The Windows client software
Well, overall, it looks pretty nice. However, as is to be expected with media software, there are UI problems. Why everyone that creates media player software feels the need to make it not conform to the platform standards, I’ll never know. Why Microsoft insists on doing this is well beyond me. Let’s take a look at a few examples, shall we?
First of all, take a look at this screenshot (taken with the software in Now Playing mode) and tell me where the close button is on the Zune player window:
It looks easy to find, right? Top right corner…. Nope. Look just below the X that you think is the close button, and you’ll find a very faint set of minimize, maximize and close buttons. Those are the Zune players buttons, not the ones you can actually see. This is a real screenshot, not doctored in any way.
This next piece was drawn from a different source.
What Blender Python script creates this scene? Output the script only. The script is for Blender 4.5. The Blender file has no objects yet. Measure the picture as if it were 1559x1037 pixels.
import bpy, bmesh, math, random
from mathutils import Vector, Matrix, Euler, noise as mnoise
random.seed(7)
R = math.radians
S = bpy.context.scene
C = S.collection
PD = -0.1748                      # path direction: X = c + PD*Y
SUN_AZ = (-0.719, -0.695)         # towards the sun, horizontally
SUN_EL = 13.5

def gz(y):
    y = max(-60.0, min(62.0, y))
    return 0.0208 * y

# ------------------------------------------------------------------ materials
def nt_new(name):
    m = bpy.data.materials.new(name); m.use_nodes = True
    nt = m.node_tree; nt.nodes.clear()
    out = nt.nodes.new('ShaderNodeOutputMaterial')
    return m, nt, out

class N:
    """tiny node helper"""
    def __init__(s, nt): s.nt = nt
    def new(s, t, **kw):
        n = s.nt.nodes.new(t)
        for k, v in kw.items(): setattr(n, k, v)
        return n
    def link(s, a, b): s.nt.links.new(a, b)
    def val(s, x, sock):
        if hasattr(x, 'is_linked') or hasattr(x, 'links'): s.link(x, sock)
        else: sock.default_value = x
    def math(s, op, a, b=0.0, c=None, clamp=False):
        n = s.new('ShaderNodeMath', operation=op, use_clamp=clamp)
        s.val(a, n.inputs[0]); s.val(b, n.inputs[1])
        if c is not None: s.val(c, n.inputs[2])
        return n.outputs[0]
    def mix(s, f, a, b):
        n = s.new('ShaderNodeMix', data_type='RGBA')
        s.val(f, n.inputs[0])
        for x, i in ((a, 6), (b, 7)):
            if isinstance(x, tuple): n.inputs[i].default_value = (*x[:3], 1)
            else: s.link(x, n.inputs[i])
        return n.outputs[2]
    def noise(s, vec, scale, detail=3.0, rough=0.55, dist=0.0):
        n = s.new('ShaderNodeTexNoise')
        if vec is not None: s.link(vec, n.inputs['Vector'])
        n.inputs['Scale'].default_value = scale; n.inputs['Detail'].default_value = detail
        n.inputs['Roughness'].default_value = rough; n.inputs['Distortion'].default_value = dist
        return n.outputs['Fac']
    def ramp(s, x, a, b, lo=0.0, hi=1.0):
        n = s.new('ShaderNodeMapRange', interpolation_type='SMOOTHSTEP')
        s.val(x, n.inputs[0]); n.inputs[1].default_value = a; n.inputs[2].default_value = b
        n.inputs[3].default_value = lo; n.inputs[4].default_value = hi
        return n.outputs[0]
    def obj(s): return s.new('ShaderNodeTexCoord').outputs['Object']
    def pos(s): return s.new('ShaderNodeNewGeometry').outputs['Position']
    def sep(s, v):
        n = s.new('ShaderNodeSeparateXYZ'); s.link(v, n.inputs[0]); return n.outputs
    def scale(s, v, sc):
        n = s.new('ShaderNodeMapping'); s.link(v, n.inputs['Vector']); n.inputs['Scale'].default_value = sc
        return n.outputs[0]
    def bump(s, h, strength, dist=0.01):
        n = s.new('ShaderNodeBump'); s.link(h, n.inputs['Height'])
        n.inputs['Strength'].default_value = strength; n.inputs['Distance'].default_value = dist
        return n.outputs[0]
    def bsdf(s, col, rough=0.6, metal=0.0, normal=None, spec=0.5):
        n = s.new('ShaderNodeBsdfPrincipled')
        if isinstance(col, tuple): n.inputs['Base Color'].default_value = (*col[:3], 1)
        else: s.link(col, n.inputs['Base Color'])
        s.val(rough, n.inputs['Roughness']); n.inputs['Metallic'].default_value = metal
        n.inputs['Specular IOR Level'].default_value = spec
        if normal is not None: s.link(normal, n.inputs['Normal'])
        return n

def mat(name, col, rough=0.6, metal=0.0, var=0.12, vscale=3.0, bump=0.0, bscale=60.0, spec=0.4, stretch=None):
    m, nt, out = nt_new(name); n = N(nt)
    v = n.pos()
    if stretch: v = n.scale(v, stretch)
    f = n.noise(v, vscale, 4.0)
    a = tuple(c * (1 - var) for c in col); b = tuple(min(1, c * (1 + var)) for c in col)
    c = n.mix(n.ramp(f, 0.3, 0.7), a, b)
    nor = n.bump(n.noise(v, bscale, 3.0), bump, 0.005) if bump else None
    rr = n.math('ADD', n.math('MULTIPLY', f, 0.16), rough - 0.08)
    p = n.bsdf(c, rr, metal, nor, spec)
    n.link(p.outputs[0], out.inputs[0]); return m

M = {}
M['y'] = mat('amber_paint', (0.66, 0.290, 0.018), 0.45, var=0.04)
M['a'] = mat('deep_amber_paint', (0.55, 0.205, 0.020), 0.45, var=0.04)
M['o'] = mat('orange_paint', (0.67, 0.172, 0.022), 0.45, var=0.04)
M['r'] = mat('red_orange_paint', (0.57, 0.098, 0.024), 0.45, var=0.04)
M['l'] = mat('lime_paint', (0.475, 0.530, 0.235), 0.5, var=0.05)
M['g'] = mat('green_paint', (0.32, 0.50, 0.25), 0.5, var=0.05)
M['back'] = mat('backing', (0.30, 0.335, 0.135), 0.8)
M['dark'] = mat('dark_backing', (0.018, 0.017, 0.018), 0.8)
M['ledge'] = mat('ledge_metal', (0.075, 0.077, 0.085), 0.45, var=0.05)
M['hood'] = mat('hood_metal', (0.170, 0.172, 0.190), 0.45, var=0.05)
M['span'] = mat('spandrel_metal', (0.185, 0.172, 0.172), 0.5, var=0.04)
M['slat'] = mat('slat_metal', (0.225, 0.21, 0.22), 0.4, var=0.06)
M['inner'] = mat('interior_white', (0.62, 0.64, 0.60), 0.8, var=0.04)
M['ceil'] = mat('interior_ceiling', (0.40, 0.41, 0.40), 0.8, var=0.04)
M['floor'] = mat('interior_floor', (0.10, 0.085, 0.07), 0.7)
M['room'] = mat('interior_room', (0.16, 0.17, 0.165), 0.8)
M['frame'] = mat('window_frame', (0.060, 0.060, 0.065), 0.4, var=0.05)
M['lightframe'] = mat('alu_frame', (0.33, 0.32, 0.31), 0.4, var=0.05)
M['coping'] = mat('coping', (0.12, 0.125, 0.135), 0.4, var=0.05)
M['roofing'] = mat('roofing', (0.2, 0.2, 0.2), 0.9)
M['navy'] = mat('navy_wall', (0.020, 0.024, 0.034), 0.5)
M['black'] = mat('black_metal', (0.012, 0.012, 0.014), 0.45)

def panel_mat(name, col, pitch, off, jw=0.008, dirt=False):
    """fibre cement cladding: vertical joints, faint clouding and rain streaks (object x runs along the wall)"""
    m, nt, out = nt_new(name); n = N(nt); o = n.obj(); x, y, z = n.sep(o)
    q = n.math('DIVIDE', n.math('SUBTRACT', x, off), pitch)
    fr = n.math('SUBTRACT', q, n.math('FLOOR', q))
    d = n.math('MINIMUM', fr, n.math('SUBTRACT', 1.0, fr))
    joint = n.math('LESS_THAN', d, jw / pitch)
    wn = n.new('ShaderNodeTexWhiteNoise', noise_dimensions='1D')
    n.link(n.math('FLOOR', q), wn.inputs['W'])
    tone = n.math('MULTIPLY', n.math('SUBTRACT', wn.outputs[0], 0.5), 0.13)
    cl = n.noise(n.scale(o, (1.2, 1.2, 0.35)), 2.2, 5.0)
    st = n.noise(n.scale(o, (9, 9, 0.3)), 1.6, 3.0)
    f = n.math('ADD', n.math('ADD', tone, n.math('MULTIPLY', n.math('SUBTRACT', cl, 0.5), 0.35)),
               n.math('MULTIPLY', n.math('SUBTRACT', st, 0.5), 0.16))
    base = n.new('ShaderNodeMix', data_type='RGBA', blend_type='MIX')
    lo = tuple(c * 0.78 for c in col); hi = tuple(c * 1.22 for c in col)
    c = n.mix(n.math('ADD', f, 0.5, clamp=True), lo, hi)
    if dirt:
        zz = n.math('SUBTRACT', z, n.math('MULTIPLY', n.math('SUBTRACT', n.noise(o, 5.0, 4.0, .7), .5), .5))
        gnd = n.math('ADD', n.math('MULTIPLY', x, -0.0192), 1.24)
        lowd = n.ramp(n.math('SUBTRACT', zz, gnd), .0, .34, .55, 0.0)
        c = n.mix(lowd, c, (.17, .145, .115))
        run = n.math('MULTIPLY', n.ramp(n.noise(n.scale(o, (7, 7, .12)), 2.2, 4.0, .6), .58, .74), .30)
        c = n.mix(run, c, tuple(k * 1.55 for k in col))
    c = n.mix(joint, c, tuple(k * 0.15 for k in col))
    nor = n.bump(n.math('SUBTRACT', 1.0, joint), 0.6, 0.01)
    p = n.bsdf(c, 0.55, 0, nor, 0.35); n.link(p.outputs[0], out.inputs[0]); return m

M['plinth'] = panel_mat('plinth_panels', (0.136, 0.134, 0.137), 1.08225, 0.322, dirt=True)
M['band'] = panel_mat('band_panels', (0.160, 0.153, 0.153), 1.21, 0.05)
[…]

This is why several times when I’ve gone to close the program, I’ve closed the one behind it instead.
Now, let’s find the Now Playing playlist:
Feel free to zune, er, zoom in to find it. Give up? It’s the little bar graph to the right of the fast forward button in the bottom right corner of the window. You know, the one that would mean "equalizer" in every other context. Yeah, that’s intuitive. I had to freakin’ Google for that one (yeah, that’s right Googlawyers, I verb’d your company, come and get me). Oh yeah, don’t look for the equalizer, they removed it from this version – but I don’t miss it because I never use it anyway.
Third Party Support
When connecting our iPods to our cars, we use the Belkin adapter that includes an amp in it so that you don’t have to crank the volume of the iPod in order to have an easy to hear connection. No such thing appears to exist for the Zune (yet), so you have to crank the volume of the Zune to 20 (10? 11? For losers! 20 is the new 10!) and turn up the volume on your car stereo to hear it loudly enough to have the windows open while driving. Also, without a device like this, I need to remember to pause the Zune when I turn the car off – with the Belkin adapter, the iPod pauses automatically.
Summary
Overall, the unit itself is very nice. It feels good in the hand and the screen is wonderful. The matt aluminum back on the device doesn’t scratch (easily) and attract fingerprints instantly like the iPod does. My Zune is about 3 weeks old now and there are no scratches on the back. Most iPods without cases pick up scratches in the first 30 nanoseconds outside of their packaging. The Zune software is okay, but the UI misfires mentioned above are really baffling. Finally, the podcast situation is still not ideal. Sometimes less is more and in this case, MS could have done a lot less work and made the podcast subsystem work better. If you are looking for a media player and aren’t married to an iPod yet, give the (new) Zune a try.